Imagine a human who has a preference to not live beyond a hundred years. However, they want to live to next year, and it's predictable that every year they are alive, they will have the same desire to survive till the next year.


This human (not a completely implausible example, I hope!) has a contradiction between their long and short term preferences. So which is accurate? It seems we could resolve these preferences in favour of the short term ("live forever") or the long term ("die after a century") preferences.

Now, at this point, maybe we could appeal to meta-preferences - what would the human themselves want, if they could choose? But often these meta-preferences are un- or under-formed, and can be influenced by how the question or debate is framed.

Specifically, suppose we are scheduling this human's agenda. We have the choice of making them meet one of two philosophers (not meeting anyone is not an option).
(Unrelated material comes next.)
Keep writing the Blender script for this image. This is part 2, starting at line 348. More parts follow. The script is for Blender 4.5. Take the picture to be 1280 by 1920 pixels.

If they meet Professor R. T. Long, he will advise them to follow long term preferences. If instead, they meet Paul Kurtz, he will advise them to pay attention their short term preferences. Whichever one they meet, they will argue for a while and will then settle on the recommended preference resolution. And then they will not change that, whoever they meet subsequently.

Since we are doing the scheduling, we effectively control the human's meta-preferences on this issue. What should we do? And what principles should we use to do so? We are trying to maximise human preferences, but we can also control what they are (and have to control what they are, though our choice of which philosopher they meet first).

It's clear that this can apply to AIs: if they are simultaneously aiding humans as well as learning their preferences, they will have multiple opportunities to do this sort of preference-shaping.